Stored records:
--- begin ---
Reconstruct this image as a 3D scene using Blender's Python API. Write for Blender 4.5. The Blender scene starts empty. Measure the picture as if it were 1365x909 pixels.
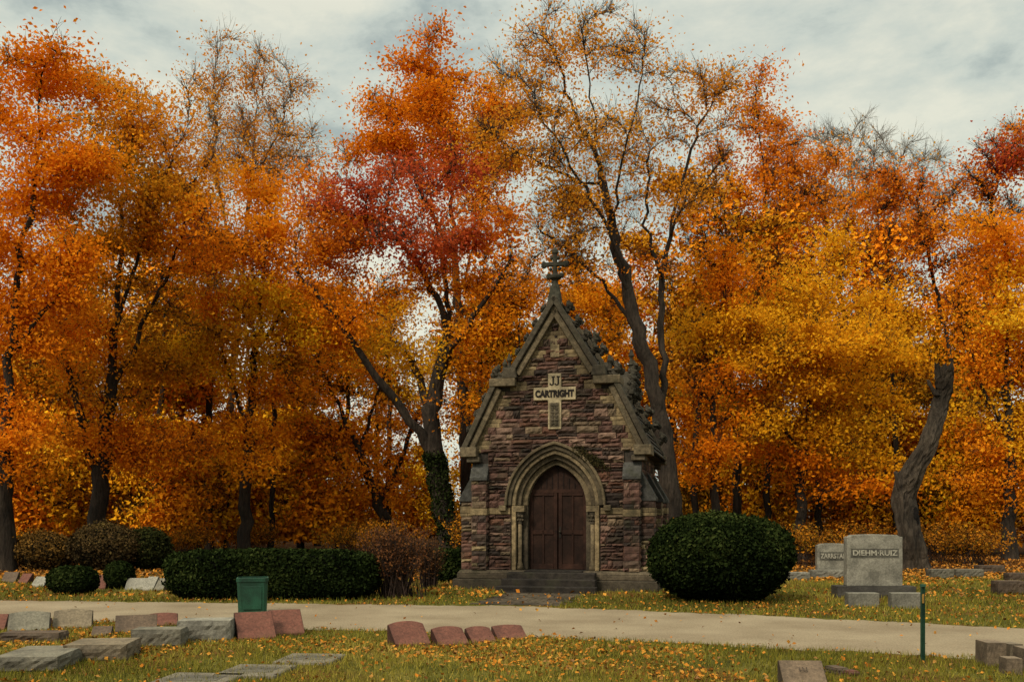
import bpy, bmesh, math, random
import numpy as np
from mathutils import Vector, Matrix
F=1327.0; CX=682.5; HY=690.0; EYE=1.6
rng=np.random.default_rng(7); random.seed(7)
scene=bpy.context.scene
COL=scene.collection
def PP(px,py,d): return np.array([(px-CX)*d/F, d, EYE+(HY-py)*d/F])
def G(px,py):
    d=EYE*F/(py-HY); return ((px-CX)*d/F, d)
# ------------------------------------------------------------ materials
def newmat(name):
    m=bpy.data.materials.new(name); m.use_nodes=True
    nt=m.node_tree; nt.nodes.clear()
    out=nt.nodes.new('ShaderNodeOutputMaterial')
    return m,nt,out
def N(nt,t,**kw):
    n=nt.nodes.new(t)
    for k,v in kw.items(): setattr(n,k,v)
    return n
class Rmp: pass
def ramp(nt,stops):
    st=[(p,tuple(c) if hasattr(c,'__len__') else (c,c,c)) for p,c in stops]
    mx=max(max(c) for _,c in st); k=mx if mx>1 else 1.0
    r=nt.nodes.new('ShaderNodeValToRGB'); e=r.color_ramp.elements
    while len(e)<len(st): e.new(0.5)
    for i,(p,c) in enumerate(st):
        e[i].position=p; e[i].color=(c[0]/k,c[1]/k,c[2]/k,1)
    w=Rmp(); w.inputs=r.inputs; w.outputs=r.outputs
    if k>1:
        s=nt.nodes.new('ShaderNodeVectorMath'); s.operation='SCALE'; s.inputs['Scale'].default_value=k
        nt.links.new(r.outputs[0],s.inputs[0]); w.outputs=[s.outputs['Vector']]
    return w
def mul(nt,a,b,fac=1.0,mode='MULTIPLY'):
    m=nt.nodes.new('ShaderNodeMixRGB'); m.blend_type=mode
    if isinstance(fac,(int,float)): m.inputs[0].default_value=fac
    else: nt.links.new(fac,m.inputs[0])
    for i,x in ((1,a),(2,b)):
        if isinstance(x,tuple): m.inputs[i].default_value=(*x,1)
        else: nt.links.new(x,m.inputs[i])
    return m.outputs[0]
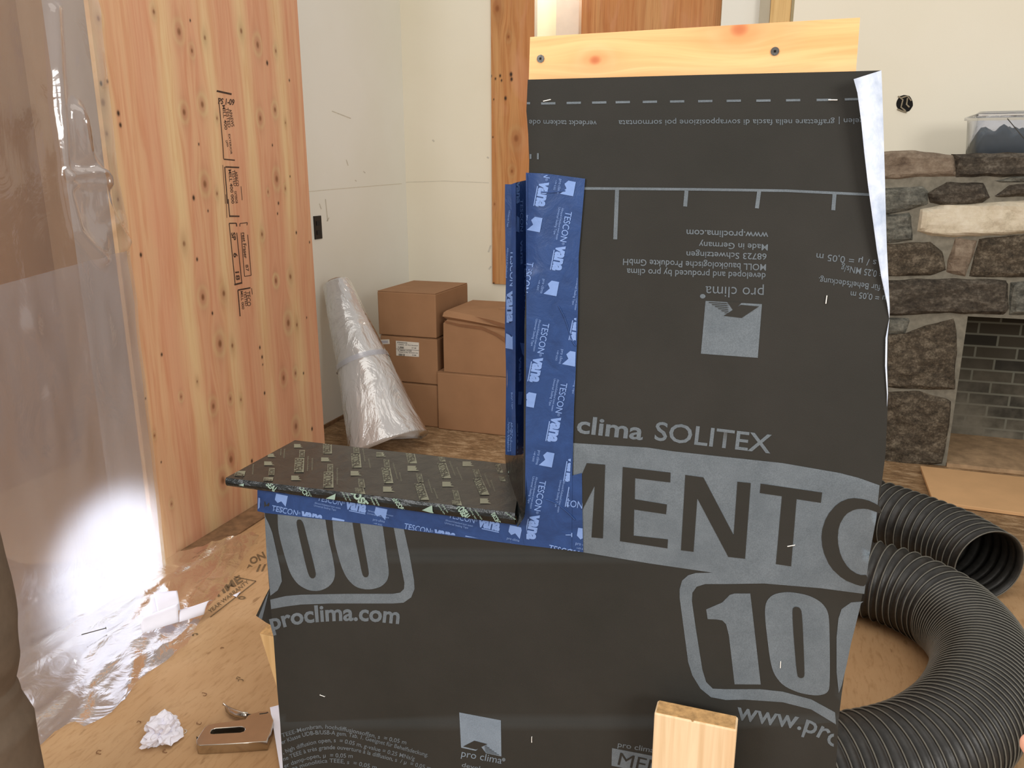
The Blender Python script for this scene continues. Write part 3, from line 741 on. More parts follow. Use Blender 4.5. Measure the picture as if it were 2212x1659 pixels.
--- end ---
Task statement: Reproduce each entry precisely. Leave the pictures out.

Response:
Reconstruct this image as a 3D scene using Blender's Python API. Write for Blender 4.5. The Blender scene starts empty. Measure the picture as if it were 1365x909 pixels.
import bpy, bmesh, math, random
import numpy as np
from mathutils import Vector, Matrix
F=1327.0; CX=682.5; HY=690.0; EYE=1.6
rng=np.random.default_rng(7); random.seed(7)
scene=bpy.context.scene
COL=scene.collection
def PP(px,py,d): return np.array([(px-CX)*d/F, d, EYE+(HY-py)*d/F])
def G(px,py):
    d=EYE*F/(py-HY); return ((px-CX)*d/F, d)
# ------------------------------------------------------------ materials
def newmat(name):
    m=bpy.data.materials.new(name); m.use_nodes=True
    nt=m.node_tree; nt.nodes.clear()
    out=nt.nodes.new('ShaderNodeOutputMaterial')
    return m,nt,out
def N(nt,t,**kw):
    n=nt.nodes.new(t)
    for k,v in kw.items(): setattr(n,k,v)
    return n
class Rmp: pass
def ramp(nt,stops):
    st=[(p,tuple(c) if hasattr(c,'__len__') else (c,c,c)) for p,c in stops]
    mx=max(max(c) for _,c in st); k=mx if mx>1 else 1.0
    r=nt.nodes.new('ShaderNodeValToRGB'); e=r.color_ramp.elements
    while len(e)<len(st): e.new(0.5)
    for i,(p,c) in enumerate(st):
        e[i].position=p; e[i].color=(c[0]/k,c[1]/k,c[2]/k,1)
    w=Rmp(); w.inputs=r.inputs; w.outputs=r.outputs
    if k>1:
        s=nt.nodes.new('ShaderNodeVectorMath'); s.operation='SCALE'; s.inputs['Scale'].default_value=k
        nt.links.new(r.outputs[0],s.inputs[0]); w.outputs=[s.outputs['Vector']]
    return w
def mul(nt,a,b,fac=1.0,mode='MULTIPLY'):
    m=nt.nodes.new('ShaderNodeMixRGB'); m.blend_type=mode
    if isinstance(fac,(int,float)): m.inputs[0].default_value=fac
    else: nt.links.new(fac,m.inputs[0])
    for i,x in ((1,a),(2,b)):
        if isinstance(x,tuple): m.inputs[i].default_value=(*x,1)
        else: nt.links.new(x,m.inputs[i])
    return m.outputs[0]
The Blender Python script for this scene continues. Write part 3, from line 741 on. More parts follow. Use Blender 4.5. Measure the picture as if it were 2212x1659 pixels.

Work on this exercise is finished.